[Scenes as source code]
---------------
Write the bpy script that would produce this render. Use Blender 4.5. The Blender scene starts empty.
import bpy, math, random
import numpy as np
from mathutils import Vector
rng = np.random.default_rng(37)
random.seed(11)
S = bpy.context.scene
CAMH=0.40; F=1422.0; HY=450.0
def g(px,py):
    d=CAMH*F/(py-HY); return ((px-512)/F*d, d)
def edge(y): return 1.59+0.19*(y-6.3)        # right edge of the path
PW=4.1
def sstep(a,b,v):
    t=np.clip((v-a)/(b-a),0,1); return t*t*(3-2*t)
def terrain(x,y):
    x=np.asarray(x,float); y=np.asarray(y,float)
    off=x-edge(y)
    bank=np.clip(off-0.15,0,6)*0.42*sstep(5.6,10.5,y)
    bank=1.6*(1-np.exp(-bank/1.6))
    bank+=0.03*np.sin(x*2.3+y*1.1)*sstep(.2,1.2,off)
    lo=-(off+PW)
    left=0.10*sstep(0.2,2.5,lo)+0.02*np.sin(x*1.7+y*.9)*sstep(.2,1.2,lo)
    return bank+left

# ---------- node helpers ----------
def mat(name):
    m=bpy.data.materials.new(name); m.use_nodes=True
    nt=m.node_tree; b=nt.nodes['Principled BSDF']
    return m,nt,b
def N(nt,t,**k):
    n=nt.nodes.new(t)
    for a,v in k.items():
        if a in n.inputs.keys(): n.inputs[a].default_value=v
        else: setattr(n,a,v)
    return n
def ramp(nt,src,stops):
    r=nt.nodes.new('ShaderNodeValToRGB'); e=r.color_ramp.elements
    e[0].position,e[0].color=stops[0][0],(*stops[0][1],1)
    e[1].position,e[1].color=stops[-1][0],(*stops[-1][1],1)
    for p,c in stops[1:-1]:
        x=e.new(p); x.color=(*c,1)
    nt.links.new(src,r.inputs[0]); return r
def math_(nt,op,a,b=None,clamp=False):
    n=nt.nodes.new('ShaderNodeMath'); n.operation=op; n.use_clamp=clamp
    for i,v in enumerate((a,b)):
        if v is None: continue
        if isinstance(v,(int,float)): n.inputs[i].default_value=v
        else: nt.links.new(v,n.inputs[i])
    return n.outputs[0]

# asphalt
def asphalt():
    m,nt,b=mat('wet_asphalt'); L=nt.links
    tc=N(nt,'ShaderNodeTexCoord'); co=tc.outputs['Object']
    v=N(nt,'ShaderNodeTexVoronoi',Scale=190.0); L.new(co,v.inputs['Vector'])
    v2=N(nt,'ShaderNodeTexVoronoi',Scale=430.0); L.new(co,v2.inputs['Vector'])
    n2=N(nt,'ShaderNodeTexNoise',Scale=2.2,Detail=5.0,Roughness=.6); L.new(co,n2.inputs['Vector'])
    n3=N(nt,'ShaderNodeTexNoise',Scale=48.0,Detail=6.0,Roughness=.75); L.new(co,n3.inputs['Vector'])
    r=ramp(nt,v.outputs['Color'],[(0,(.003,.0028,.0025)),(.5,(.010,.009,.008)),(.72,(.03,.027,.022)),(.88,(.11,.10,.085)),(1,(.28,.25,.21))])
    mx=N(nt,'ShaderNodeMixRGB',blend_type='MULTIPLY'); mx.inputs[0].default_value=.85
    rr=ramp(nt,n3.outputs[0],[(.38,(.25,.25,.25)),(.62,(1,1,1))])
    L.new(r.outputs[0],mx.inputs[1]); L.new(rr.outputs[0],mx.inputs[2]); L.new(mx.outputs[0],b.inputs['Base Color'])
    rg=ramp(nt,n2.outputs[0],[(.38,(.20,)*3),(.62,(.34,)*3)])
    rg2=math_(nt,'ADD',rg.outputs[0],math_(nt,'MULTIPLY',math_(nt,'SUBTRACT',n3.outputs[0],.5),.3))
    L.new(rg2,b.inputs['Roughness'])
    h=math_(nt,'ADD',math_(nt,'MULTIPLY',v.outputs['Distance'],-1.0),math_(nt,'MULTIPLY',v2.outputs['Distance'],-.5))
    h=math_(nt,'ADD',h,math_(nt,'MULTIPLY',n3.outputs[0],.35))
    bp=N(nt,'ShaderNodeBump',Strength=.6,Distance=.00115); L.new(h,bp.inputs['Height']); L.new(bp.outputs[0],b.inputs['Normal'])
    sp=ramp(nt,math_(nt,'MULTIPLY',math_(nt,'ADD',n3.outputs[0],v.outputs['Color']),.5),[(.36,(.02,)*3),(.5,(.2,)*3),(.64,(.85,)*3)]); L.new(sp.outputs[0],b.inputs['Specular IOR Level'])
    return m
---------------
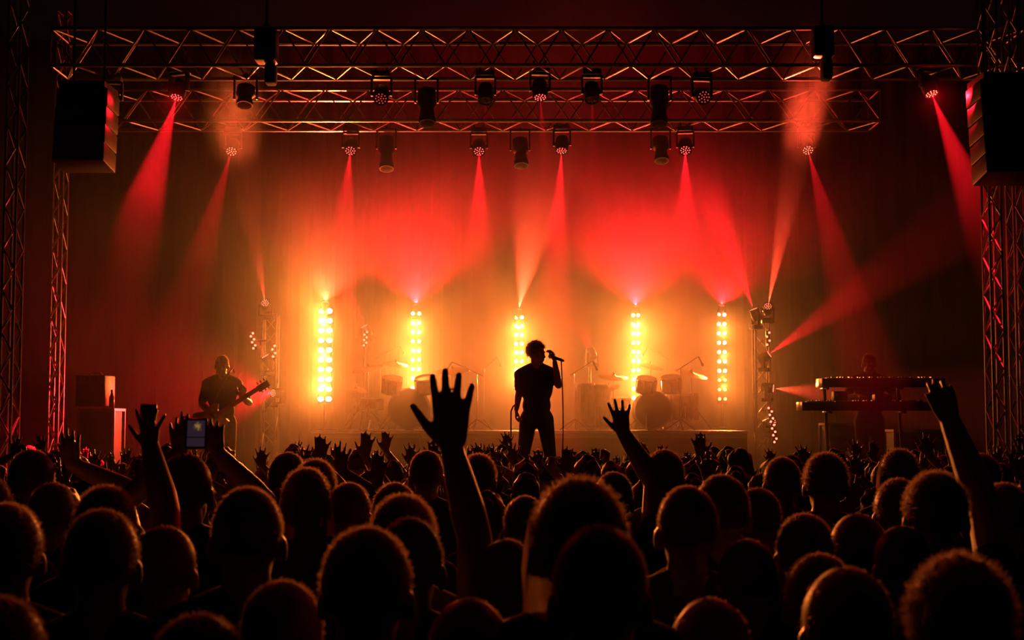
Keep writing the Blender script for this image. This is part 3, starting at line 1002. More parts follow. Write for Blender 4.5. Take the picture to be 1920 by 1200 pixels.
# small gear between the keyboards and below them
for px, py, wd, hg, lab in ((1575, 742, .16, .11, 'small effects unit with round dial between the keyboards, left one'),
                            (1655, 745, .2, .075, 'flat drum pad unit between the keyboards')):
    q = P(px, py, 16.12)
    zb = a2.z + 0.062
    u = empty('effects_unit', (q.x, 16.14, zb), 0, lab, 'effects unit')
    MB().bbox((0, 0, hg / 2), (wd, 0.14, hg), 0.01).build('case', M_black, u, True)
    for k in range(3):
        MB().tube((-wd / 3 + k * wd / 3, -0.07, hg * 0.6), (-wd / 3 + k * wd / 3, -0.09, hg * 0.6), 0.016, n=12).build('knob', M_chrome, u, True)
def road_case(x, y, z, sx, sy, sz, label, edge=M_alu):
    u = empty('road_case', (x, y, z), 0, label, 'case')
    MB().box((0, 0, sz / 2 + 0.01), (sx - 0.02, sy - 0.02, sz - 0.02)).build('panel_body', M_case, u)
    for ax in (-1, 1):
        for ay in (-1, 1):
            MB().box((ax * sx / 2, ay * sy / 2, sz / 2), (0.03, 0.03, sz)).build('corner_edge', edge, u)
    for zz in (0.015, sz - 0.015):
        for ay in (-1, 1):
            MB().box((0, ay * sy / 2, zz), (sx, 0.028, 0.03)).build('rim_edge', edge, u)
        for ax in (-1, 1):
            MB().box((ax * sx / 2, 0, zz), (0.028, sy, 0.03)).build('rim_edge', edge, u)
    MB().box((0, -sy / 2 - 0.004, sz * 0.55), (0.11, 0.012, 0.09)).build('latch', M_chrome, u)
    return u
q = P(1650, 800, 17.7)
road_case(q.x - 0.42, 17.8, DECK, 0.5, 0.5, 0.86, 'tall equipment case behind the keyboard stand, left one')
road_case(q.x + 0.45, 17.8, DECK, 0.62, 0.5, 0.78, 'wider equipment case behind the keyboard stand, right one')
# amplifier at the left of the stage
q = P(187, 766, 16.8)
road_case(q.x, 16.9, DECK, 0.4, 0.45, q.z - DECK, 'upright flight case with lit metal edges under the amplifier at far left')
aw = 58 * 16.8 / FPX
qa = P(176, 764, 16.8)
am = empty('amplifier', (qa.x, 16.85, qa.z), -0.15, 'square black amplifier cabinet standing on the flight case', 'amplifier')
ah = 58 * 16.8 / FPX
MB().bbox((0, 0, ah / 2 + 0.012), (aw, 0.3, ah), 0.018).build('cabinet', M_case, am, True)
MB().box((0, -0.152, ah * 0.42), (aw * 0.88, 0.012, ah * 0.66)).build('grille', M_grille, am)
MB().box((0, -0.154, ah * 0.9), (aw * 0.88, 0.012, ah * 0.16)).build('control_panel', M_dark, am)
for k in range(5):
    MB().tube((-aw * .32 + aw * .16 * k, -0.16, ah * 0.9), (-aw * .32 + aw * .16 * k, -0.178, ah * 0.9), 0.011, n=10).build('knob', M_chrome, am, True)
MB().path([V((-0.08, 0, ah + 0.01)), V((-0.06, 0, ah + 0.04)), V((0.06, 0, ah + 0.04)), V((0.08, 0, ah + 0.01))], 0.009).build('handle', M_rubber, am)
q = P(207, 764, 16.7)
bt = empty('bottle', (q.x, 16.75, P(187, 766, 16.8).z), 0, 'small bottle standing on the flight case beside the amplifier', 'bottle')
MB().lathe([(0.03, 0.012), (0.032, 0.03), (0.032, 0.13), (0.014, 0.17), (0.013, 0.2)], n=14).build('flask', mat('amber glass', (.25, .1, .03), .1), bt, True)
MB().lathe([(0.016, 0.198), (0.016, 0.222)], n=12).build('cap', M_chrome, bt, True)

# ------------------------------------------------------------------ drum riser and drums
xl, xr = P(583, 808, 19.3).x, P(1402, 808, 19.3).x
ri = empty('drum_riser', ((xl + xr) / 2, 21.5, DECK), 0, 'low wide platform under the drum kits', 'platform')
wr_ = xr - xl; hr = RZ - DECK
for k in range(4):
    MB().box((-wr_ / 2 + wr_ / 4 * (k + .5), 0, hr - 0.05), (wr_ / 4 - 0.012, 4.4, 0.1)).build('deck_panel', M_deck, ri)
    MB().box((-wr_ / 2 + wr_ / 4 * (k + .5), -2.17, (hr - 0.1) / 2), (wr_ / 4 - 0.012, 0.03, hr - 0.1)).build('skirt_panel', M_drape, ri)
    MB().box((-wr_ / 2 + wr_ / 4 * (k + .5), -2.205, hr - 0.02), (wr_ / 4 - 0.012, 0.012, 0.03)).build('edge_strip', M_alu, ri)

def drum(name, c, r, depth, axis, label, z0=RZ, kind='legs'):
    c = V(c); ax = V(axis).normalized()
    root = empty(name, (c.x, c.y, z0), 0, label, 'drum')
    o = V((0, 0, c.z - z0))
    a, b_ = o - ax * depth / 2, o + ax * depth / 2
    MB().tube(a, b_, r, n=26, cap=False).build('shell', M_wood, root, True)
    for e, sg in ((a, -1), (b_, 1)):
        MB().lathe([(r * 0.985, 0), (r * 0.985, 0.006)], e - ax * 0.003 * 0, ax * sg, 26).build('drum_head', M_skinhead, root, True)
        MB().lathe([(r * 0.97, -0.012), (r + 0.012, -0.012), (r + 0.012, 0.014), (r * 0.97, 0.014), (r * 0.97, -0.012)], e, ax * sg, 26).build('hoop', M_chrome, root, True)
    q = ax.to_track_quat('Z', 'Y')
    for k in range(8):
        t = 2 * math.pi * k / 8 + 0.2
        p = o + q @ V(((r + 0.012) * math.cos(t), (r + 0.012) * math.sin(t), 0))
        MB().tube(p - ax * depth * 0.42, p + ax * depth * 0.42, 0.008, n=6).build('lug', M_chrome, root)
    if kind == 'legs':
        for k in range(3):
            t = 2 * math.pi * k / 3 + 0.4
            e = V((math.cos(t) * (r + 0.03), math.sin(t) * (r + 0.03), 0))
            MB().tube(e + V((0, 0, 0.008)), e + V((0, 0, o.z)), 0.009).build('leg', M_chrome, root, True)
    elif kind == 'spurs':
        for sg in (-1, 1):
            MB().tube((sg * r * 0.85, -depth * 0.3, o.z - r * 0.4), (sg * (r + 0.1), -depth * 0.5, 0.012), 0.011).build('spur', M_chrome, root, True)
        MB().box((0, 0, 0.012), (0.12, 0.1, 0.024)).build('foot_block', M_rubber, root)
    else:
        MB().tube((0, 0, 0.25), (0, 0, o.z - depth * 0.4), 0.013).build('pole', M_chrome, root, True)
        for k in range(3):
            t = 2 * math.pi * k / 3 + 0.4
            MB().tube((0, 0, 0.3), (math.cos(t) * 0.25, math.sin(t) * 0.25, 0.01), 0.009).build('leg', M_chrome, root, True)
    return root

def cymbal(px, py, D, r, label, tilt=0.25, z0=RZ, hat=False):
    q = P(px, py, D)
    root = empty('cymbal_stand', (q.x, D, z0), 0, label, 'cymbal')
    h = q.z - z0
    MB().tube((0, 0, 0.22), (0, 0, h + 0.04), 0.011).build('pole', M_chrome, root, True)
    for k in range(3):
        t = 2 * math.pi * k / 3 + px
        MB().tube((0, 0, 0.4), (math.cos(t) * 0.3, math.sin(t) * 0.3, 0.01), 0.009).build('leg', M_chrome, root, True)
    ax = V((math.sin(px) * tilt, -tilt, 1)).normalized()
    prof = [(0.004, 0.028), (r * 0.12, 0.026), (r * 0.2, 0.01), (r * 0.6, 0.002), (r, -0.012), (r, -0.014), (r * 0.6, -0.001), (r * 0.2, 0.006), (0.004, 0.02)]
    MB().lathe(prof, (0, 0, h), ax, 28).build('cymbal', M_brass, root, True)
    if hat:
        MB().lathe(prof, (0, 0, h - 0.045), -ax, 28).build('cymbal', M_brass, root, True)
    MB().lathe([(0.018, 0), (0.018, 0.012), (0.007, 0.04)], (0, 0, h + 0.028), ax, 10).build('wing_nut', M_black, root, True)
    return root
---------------
◆ Given exercise:
In the entries above, find every line holding the word "Blender" and copy it out.

◆ Final result:
Write the bpy script that would produce this render. Use Blender 4.5. The Blender scene starts empty.
Keep writing the Blender script for this image. This is part 3, starting at line 1002. More parts follow. Write for Blender 4.5. Take the picture to be 1920 by 1200 pixels.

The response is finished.